8. Confusione del ruolo di azionista e di manager; la forza di un’azienda è l’imprenditore, che è contemporaneamente azionista e manager. Nel tempo, però l’ego e l’interesse manageriale prevale, e l’imprenditore può prendere decisioni che, se lui fosse soltanto un azionista interessato alla valorizzazione, non prenderebbe mai. L’unica protezione dell’azionista finanziario sta nella possibilità che, di fronte a risultati peggiori di quelli previsti, cambino automaticamente le maggioranze, e si possa anche sostituire chi guida l’azienda (è difficile ottenere lo stesso risultato in funzione di accordi e senza il potere implicito della maggioranza delle azioni).

9. Diritti di prelazione e di gradimento; l’esistenza di tali diritti limita le possibilità di valorizzazione delle azioni, soprattutto per le quote di minoranza.

10. Impegni di non concorrenza; in Italia è difficile pretenderne il rispetto o esser compensati per i danni conseguenti ad una violazione; l’unica difesa è prevedere escrow accounts.

11. Arbitrato o ricorso alla giustizia civile; l’arbitrato è più rapido, più costoso, meno appellabile. Chi si sente la “coda di paglia” dovrebbe preferire il ricorso alla giustizia ordinaria, notoriamente lenta e più attenta agli aspetti formali.

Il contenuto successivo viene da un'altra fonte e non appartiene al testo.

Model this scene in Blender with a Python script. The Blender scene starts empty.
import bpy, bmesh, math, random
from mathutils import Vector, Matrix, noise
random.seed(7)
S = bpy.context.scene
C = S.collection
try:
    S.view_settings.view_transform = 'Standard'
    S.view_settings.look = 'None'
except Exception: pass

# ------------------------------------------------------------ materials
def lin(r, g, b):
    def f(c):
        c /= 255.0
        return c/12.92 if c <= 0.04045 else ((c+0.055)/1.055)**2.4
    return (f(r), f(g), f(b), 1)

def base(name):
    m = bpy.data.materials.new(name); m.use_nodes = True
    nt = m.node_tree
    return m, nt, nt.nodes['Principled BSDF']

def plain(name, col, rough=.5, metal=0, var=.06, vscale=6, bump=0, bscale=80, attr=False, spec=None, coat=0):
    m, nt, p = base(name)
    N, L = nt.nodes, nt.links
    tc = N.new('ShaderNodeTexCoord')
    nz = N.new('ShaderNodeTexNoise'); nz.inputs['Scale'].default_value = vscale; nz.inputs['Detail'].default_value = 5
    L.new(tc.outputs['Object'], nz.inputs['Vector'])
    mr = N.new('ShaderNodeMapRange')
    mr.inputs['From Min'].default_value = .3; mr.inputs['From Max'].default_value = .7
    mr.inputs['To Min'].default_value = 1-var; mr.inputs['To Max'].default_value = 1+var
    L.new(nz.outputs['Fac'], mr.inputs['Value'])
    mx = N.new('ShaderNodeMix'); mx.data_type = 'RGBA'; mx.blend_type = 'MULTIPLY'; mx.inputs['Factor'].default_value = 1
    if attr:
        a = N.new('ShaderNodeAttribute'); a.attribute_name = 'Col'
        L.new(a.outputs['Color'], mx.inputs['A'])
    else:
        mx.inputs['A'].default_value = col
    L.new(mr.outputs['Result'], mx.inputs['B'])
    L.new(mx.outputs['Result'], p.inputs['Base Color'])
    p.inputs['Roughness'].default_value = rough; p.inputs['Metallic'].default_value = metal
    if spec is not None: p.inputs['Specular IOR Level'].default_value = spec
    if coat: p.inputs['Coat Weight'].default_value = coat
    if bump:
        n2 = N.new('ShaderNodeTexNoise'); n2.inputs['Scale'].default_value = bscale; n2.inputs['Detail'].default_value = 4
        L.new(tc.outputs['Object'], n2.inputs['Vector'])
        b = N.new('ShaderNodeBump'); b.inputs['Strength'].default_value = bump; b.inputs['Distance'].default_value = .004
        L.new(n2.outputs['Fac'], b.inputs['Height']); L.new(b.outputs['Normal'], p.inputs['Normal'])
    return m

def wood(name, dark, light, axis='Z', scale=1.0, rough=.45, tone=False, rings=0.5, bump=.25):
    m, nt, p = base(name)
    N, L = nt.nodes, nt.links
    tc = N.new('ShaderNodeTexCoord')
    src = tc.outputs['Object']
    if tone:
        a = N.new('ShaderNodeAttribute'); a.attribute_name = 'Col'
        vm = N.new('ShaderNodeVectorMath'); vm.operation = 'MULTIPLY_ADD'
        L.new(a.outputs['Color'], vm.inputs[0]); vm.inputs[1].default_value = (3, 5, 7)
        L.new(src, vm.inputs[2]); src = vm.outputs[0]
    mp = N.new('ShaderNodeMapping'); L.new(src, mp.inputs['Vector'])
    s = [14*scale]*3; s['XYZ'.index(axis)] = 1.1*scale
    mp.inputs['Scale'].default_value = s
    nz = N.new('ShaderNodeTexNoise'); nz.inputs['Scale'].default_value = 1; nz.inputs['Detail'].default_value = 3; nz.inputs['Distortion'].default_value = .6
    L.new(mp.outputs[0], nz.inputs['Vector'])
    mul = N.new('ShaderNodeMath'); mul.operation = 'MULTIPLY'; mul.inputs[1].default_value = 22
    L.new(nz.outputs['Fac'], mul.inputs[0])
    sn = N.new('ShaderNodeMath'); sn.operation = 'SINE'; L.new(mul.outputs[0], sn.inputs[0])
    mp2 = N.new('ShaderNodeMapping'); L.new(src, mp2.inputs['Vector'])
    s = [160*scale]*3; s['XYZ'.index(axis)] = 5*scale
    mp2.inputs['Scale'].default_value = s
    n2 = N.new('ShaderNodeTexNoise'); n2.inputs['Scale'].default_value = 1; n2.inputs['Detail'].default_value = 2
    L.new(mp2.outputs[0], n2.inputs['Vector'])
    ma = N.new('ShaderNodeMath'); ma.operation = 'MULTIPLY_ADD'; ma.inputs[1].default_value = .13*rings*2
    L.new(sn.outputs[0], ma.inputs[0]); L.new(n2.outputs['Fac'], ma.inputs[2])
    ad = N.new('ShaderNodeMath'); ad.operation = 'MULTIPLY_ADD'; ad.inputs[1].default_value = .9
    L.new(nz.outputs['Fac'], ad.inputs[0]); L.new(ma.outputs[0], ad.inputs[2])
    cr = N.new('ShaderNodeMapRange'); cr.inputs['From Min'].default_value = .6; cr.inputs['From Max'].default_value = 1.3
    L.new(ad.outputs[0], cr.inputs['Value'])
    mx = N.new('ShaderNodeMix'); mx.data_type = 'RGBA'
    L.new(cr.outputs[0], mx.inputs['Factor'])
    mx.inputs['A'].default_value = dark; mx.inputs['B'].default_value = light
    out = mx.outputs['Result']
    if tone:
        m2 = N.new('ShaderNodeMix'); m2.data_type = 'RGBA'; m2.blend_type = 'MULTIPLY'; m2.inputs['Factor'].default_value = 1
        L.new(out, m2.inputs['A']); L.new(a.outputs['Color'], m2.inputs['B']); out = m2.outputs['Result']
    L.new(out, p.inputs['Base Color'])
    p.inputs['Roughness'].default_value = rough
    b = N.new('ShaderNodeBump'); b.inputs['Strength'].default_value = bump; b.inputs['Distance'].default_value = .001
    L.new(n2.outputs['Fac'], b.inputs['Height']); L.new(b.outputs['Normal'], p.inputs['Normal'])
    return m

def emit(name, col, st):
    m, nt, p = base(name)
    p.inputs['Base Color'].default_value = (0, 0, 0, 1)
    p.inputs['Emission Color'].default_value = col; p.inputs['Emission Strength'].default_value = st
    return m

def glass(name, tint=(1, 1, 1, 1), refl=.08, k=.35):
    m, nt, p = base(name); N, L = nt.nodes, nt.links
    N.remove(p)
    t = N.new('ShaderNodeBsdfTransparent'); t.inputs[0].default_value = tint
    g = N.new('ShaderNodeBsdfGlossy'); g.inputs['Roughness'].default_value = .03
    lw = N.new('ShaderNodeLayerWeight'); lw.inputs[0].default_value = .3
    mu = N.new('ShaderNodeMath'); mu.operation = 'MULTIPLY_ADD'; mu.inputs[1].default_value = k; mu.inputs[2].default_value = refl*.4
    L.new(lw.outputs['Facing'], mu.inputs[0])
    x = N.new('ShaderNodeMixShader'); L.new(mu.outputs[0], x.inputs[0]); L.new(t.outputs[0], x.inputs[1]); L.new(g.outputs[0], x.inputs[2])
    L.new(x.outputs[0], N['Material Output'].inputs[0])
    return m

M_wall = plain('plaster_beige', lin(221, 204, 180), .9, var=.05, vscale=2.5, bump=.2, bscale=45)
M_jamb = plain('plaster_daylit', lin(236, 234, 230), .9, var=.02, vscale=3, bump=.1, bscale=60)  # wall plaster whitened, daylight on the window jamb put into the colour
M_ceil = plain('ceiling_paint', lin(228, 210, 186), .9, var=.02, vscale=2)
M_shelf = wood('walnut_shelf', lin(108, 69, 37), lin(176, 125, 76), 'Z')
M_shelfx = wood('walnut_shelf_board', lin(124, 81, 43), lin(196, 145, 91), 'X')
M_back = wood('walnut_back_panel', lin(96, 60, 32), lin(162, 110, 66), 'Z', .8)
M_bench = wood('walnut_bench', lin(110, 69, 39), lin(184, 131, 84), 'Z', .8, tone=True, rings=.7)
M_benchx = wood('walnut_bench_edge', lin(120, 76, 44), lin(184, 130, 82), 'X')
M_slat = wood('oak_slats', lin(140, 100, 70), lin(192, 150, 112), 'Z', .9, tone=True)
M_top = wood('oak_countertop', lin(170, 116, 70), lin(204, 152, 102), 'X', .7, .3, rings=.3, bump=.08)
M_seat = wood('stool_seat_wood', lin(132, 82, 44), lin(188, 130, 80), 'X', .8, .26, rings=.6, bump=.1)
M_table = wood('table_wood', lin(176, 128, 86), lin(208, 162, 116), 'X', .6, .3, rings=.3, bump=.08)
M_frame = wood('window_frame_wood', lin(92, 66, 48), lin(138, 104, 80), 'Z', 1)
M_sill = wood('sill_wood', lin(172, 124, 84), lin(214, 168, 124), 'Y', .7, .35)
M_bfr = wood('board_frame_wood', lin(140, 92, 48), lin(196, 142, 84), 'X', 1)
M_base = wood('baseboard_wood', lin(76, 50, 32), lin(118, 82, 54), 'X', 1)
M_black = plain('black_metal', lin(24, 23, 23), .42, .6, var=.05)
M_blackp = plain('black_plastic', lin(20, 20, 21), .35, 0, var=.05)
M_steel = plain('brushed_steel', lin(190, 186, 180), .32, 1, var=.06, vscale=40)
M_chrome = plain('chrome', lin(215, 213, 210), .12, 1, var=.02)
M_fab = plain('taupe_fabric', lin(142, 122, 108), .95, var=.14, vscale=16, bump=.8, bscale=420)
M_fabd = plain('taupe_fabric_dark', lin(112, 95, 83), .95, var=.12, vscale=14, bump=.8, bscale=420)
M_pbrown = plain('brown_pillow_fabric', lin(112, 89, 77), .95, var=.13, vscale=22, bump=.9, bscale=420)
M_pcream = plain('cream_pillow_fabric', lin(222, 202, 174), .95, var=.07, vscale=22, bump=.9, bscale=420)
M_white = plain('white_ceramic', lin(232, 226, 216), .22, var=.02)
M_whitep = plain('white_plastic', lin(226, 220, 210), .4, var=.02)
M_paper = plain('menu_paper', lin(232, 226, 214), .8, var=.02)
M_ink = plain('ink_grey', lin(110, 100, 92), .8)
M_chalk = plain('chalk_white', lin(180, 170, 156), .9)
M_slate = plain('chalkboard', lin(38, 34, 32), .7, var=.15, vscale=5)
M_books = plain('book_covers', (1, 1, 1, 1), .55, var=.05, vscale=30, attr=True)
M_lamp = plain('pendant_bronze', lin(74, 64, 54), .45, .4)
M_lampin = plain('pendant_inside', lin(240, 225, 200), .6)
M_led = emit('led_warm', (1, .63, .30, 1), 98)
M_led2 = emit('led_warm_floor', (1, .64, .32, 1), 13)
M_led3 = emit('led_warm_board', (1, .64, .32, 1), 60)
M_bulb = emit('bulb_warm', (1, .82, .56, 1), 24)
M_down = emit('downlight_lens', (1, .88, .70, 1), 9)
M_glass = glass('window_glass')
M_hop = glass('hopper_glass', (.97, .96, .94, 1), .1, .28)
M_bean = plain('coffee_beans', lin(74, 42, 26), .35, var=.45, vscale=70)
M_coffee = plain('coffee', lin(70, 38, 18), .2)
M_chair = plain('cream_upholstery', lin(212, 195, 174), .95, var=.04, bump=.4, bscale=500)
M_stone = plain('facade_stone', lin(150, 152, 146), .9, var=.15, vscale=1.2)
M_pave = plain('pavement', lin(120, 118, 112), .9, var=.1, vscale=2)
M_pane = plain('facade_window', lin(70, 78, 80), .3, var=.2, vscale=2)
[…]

12. Coabitazione forzata; molte joint venture 50/50 hanno, in caso di disaccordo e come estrema ratio, la possibilità che un socio non approvi il bilancio aziendale e si inneschi così un meccanismo di liquidazione giudiziale. Bisogna esser consci che non è così in tutte le legislazioni per cui in certi paesi esteri, nonostante un 50/50 ed un forte disaccordo, non si potrà mai forzare la liquidazione della società.

 

E’ saggio pensare, in tempi di pace, a cosa succede in tempi di guerra; ma per quanta preveggenza e prevenzione si possa avere, quanto ci si trova a litigare con i soci ci sarà sempre qualche situazione particolare non prevista. Diventa quindi fondamentale la scelta del socio, il che non esenta però dall’adottare dei patti parasociali ben pensati per difendere i propri interessi.